_Goal of the exercise_
Locate the lines where "pixels" occurs and copy them as they stand.

_Provided entries_
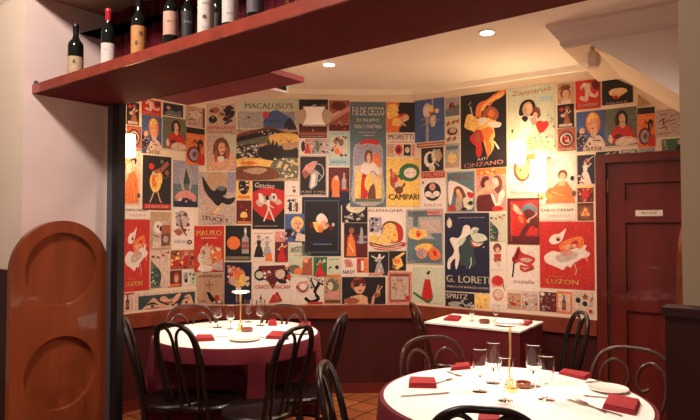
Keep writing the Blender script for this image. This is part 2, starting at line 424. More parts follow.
def shapes(art, W, H):
    """yield (list of polygons in metres from the lower left, colour)"""
    X = lambda v: v/100*W; Y = lambda v: H-v/100*H
    for a in art:
        k = a[0]
        if k == 'e': yield [ell(X(a[1]), Y(a[2]), X(a[3]), a[4]/100*H, -(a[6] if len(a) > 6 else 0))], a[5]
        elif k == 'c': yield [ell(X(a[1]), Y(a[2]), X(a[3]), X(a[3]), 0, 20)], a[4]
        elif k == 'r': yield [[(X(a[1]),Y(a[2])),(X(a[3]),Y(a[2])),(X(a[3]),Y(a[4])),(X(a[1]),Y(a[4]))]], a[5]
        elif k == 'p': yield [[(X(a[1][i]), Y(a[1][i+1])) for i in range(0, len(a[1]), 2)]], a[2]
        elif k == 'b':
            q_ = smoothpath([(X(a[1][i]), Y(a[1][i+1]), 0) for i in range(0, len(a[1]), 2)], 3, True); yield [[(v.x, v.y) for v in q_]], a[2]
        elif k == 'l':
            pts = [Vector((X(a[1][i]), Y(a[1][i+1]), 0)) for i in range(0, len(a[1]), 2)]; w = a[2]/100*W/2
            if len(pts) > 2: pts = smoothpath(pts, 4)
            ps = []
            for p, q in zip(pts, pts[1:]):
                d = q-p
                if d.length < 1e-6: continue
                d.normalize(); n_ = Vector((-d.y, d.x, 0))*w; e_ = d*w*.3
                ps.append([tuple((p-e_+n_)[:2]), tuple((q+e_+n_)[:2]), tuple((q+e_-n_)[:2]), tuple((p-e_-n_)[:2])])
            yield ps, a[3]
        elif k == 't':   # text, cx, cy, w, h, colour, shear, rise
            vs, fs = textpolys(a[1]); w = X(a[4]); h = a[5]/100*H; sh = a[7] if len(a) > 7 else 0; ri = a[8] if len(a) > 8 else 0
            x0 = X(a[2])-w/2; y0 = Y(a[3])-h/2
            vv = [(x0+vx*w+vy*h*sh, y0+vy*h+(vx-.5)*w*ri) for vx, vy in vs]
            dd = (0, .03*h, .06*h) if (a[1].upper() == a[1] and a[5] >= 5) else (0,)
            yield [[(vv[i][0]+d_, vv[i][1]) for i in f] for d_ in dd for f in fs], a[6]
        elif k == 'fig':  # cx, top, height (percent of H), skin, dress, hair, lean
            cx, top, h, sk, drs, hr = a[1:7]; ln = a[7] if len(a) > 7 else 0
            h = h/100*H; x = X(cx); y = Y(top)
            P = lambda fx, fy: (x+fx*h+ln*h*(1-fy)*.3, y-fy*h)
            yield [[P(-.12,.5),P(.12,.5),P(.26,1),P(-.24,1)]], drs
            yield [[P(-.11,.2),P(.11,.2),P(.07,.5),P(-.07,.5)]], drs
            yield [[P(-.11,.2),P(-.06,.2),P(-.14,.42),P(-.24,.34),P(-.22,.30),P(-.15,.34)]], sk
            yield [[P(.06,.2),P(.11,.2),P(.25,.10),P(.27,.14),P(.13,.3)]], sk
            c_ = P(0,.07); yield [ell(c_[0], c_[1]+.012*h, .085*h, .085*h)], hr
            yield [ell(c_[0]+.01*h, c_[1]-.015*h, .055*h, .068*h)], sk
            yield [[P(-.06,.14),P(.06,.14),P(.08,.22),P(-.08,.22)]], sk
        elif k == 'face':  # cx, cy, r (percent of W), skin, hair, lips
            cx, cy, r, sk, hr, lp = a[1:7]; x, y, r = X(cx), Y(cy), X(r)
            yield [ell(x, y+.15*r, 1.15*r, 1.25*r)], hr
            yield [ell(x+.1*r, y-.1*r, .78*r, 1.0*r)], sk
            yield [[(x-.35*r,y-.8*r),(x+.45*r,y-.8*r),(x+.5*r,y-1.5*r),(x-.5*r,y-1.5*r)]], sk
            yield [ell(x+.15*r, y-.62*r, .26*r, .12*r)], lp
            yield [ell(x-.2*r, y+.1*r, .16*r, .08*r), ell(x+.42*r, y+.1*r, .16*r, .08*r), [(x-.42*r,y+.3*r),(x-.02*r,y+.34*r),(x-.02*r,y+.28*r)], [(x+.25*r,y+.34*r),(x+.62*r,y+.3*r),(x+.25*r,y+.28*r)]], 'h'
            yield [[(x+.08*r,y+.05*r),(x+.2*r,y-.3*r),(x+.02*r,y-.3*r)]], 'u'
        elif k == 'btl':  # cx, top, h, glass, label
            cx, top, h, gc, lc = a[1:6]; x, y, h = X(cx), Y(top), h/100*H; w = h*.13
            yield [[(x-w*.35,y),(x+w*.35,y),(x+w*.35,y-.3*h),(x+w,y-.42*h),(x+w,y-h),(x-w,y-h),(x-w,y-.42*h),(x-w*.35,y-.3*h)]], gc
            yield [[(x-w*.95,y-.55*h),(x+w*.95,y-.55*h),(x+w*.95,y-.85*h),(x-w*.95,y-.85*h)]], lc
        elif k == 'mot':  # scattered printed motifs: x0,y0,x1,y1,count,size,colours
            x0, y0, x1, y1, n_, sz, cols = a[1:8]; rr = random.Random(int(x0*7+y0*13+n_*31+sz*5)+len(cols))
            for cc in cols:
                ps = []
                for _ in range(max(1, n_//len(cols))):
                    px_, py_ = X(rr.uniform(x0, x1)), Y(rr.uniform(y0, y1)); s_ = X(sz)*rr.uniform(.5, 1.2); k_ = rr.randint(4, 7); a0 = rr.random()*6
                    ps.append([(px_+s_*rr.uniform(.5,1.1)*math.cos(a0+2*math.pi*i/k_), py_+s_*rr.uniform(.4,.9)*math.sin(a0+2*math.pi*i/k_)) for i in range(k_)])
                yield ps, cc
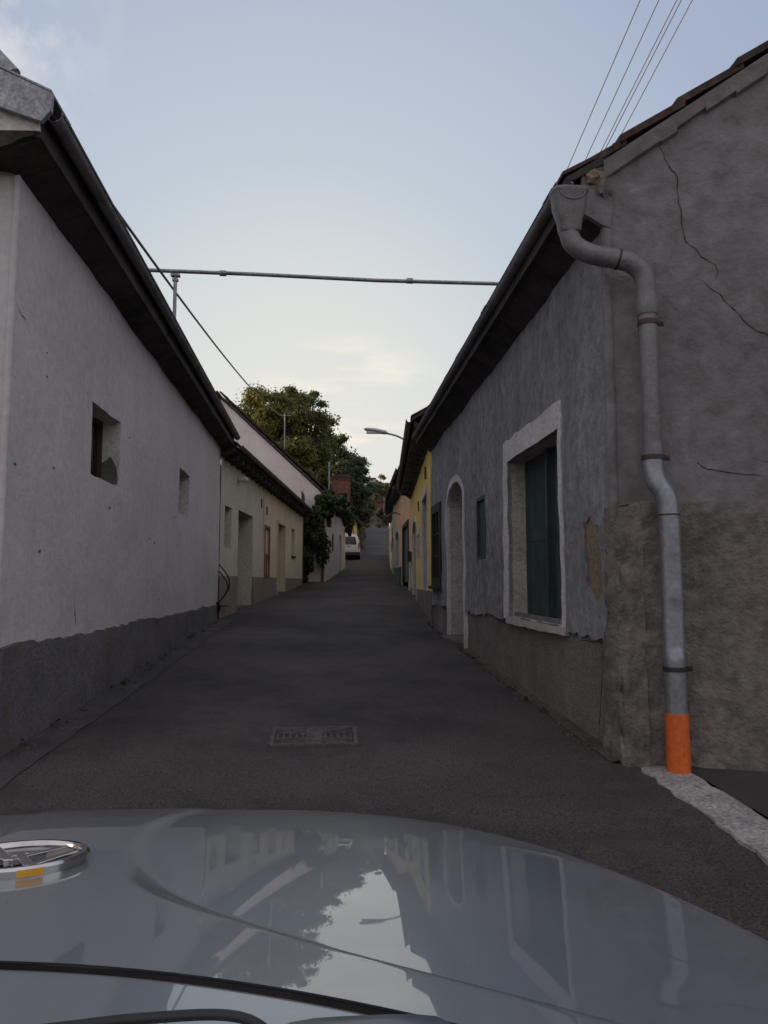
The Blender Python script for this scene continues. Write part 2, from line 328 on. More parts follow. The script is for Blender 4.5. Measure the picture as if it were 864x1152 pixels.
def wob(poly, amt, seed, step=0.12):
    """hand-made irregular outline"""
    r = random.Random(seed); out = []
    for i, a in enumerate(poly):
        b = poly[(i + 1) % len(poly)]; m = max(1, int(math.hypot(b[0] - a[0], b[1] - a[1]) / step))
        for j in range(m):
            t = j / m; out.append((a[0] + (b[0] - a[0]) * t + r.uniform(-amt, amt), a[1] + (b[1] - a[1]) * t + r.uniform(-amt, amt)))
    return out
def jagline(u0, u1, z, amt, seed, step=0.1, zf=None):
    r = random.Random(seed); n = max(2, int(abs(u1 - u0) / step)); out = []
    for i in range(n + 1):
        u = u0 + (u1 - u0) * i / n; zz = zf(u) if zf else z
        out.append((u, zz + amt * (noise.noise(Vector((u * 1.3, seed, 0))) + 0.5 * r.uniform(-1, 1))))
    return out
def crackline(wall, pts, off, wd, seed, name='crack', parent=None):
    r = random.Random(seed); path = []
    for i in range(len(pts) - 1):
        a, b = pts[i], pts[i + 1]; m = max(2, int(math.hypot(b[0] - a[0], b[1] - a[1]) / 0.03))
        for j in range(m):
            t = j / m; path.append((a[0] + (b[0] - a[0]) * t + r.uniform(-.008, .008), a[1] + (b[1] - a[1]) * t + r.uniform(-.008, .008)))
    path.append(pts[-1]); mb = MB(); n = len(path)
    for i in range(n - 1):
        w0 = wd * r.uniform(0.35, 1) * min(1, (i + .3) / 5, (n - i) / 5)
        a, b = path[i], path[i + 1]; f = wall.disp
        dx, dz = b[0] - a[0], b[1] - a[1]; q = math.hypot(dx, dz) or 1; nx, nz_ = -dz / q * w0, dx / q * w0
        P = lambda u, z: wall.p(u, z, f(u, z) + off)
        mb.quad(P(a[0] - nx, a[1] - nz_), P(b[0] - nx, b[1] - nz_), P(b[0] + nx, b[1] + nz_), P(a[0] + nx, a[1] + nz_))
    return mb

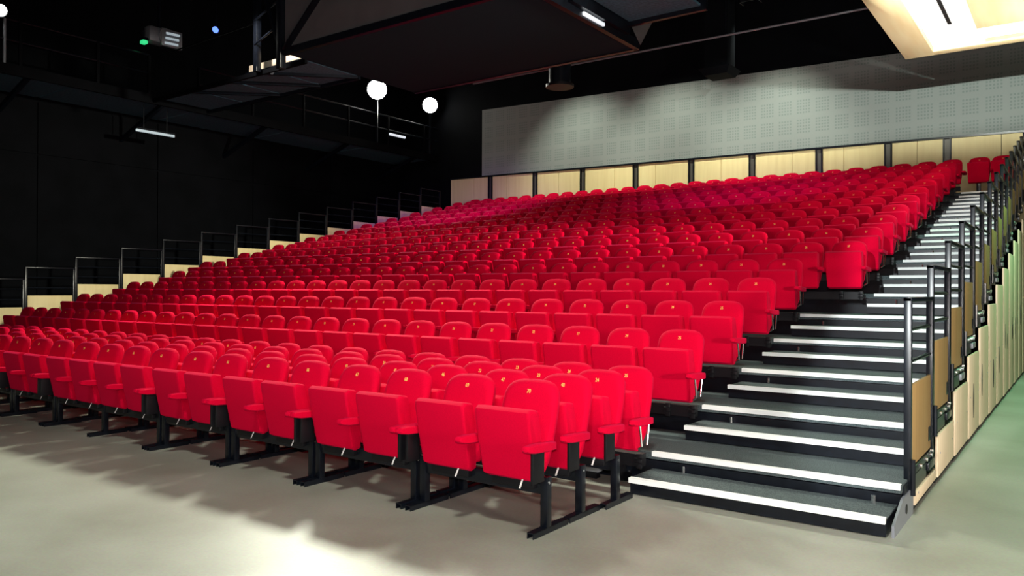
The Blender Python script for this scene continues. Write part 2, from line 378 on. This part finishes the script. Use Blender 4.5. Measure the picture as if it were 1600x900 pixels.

_Exercise solution_
The Blender Python script for this scene continues. Write part 2, from line 328 on. More parts follow. The script is for Blender 4.5. Measure the picture as if it were 864x1152 pixels.
The Blender Python script for this scene continues. Write part 2, from line 378 on. This part finishes the script. Use Blender 4.5. Measure the picture as if it were 1600x900 pixels.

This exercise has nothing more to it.